She Kicks Me Out From Time to Time

Shelley kicks me out from time to time.

She will look me in the eye, like she did about 10 minutes ago, and says, “I don’t know where you can go but you need get away. You need to go spend the night somewhere.” She said that, not because she is mad or we are in a fight. Not because she is sick of me or needs a break.

She kicks me out because she knows that about once a year I need it for my own good. She knows what I need to refuel and she helps make it happen.

This is one of the ways we have learned to embrace each others differences for the others good. The fact that Shelley is an extrovert and I am an introvert matter deeply to our understanding of how to love each other well. (See We Are Different)

Early in our marriage, Shelley figured out that I needed alone time every now and then to think and refuel. By “alone time” I mean either an entire day or couple of days away from everything and everyone. She figured this out about me because I told her. I’m not sure that she understood it at first since we are so different, but she sacrificed to understand it.

I work in an extrovert’s world as a pastor. There is tons of output. There is a lot of time spent around people and I love it! But, the longer I am around people the more I am drained. The more I am drained, the more challenging it becomes for me to love people well, including my family.

For me to love well and to be emotionally healthy, Shelley has learned that I need to intentionally refuel. We are very different, so she has had to work to learn what I need and embrace it for my good. The same is true for me. I have had to learn and adjust to what she needs.

She helps me refuel in two basic ways.

1. The Little Fuel
Reality for most people, like us, is that every time we need to refuel, we can’t drop life and get out of town. But we can learn the little things along the way that help refuel our spouse.

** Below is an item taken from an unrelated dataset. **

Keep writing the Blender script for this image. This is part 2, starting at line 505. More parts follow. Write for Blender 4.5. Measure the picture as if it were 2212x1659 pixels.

Here is what Shelley knows about me.

  • I Need Expected Little Fuel – For me that is exercise. I need 3-4 days a week to get out and run or ride my bike. I get the benefit of being healthier but the main thing it does for me is help my mind process whatever needs processing. It is a stress release and Shelley understands that. She has never once complained to me about my need to get out run. She knows I need it.
  • I Need Unexpected Little Fuel – Sometimes Shelley just knows I need what we call a “pick-me-up”. It is usually something very simple. Just the other day Shelley noticed that I was tired and needed a “pick-me-up.” Without me knowing, she took the initiative to get me some “unexpected fuel.” She said, “I bought you a little surprise today.” I little while later she handed me a candy bar. Silly? Maybe. But it was a simple, unexpected fuel to lift me up a little.

2. The Big Fuel
Big fuel happens for me about once a year. It is the “you need to go spend the night away by yourself” moments. Not everyone needs or is able to do this. There have been times when spending a night a way has not been practical. One those occasions, I just take a day and go somewhere where I can think, pray, and rest.

There are those times when it has worked out for me to get away for night alone. The key is that Shelley knows that I need it and she encourages me to go. It is something I don’t take for granted.

Helping each other refuel can look many different ways in all marriages but I think these thoughts are important.

1) Learn what refuels your spouse and sacrifice to make it happen.

For me to get way requires a sacrifice on Shelley’s part. If you and your spouse are different, like Shelley and I, part of the sacrifice is simply embracing the differences and adjusting to them.

2) Be honest with your spouse about what refuels you.

I don’t like guessing games in any part of marriage. If you want your spouse to understand what you need along the way, don’t expect them to figure it out. In a gracious, non-demanding way tell them.

We all know that being refueled helps the health of your marriage. So help each other.

Be like Shelley. Kick each other out from time to time.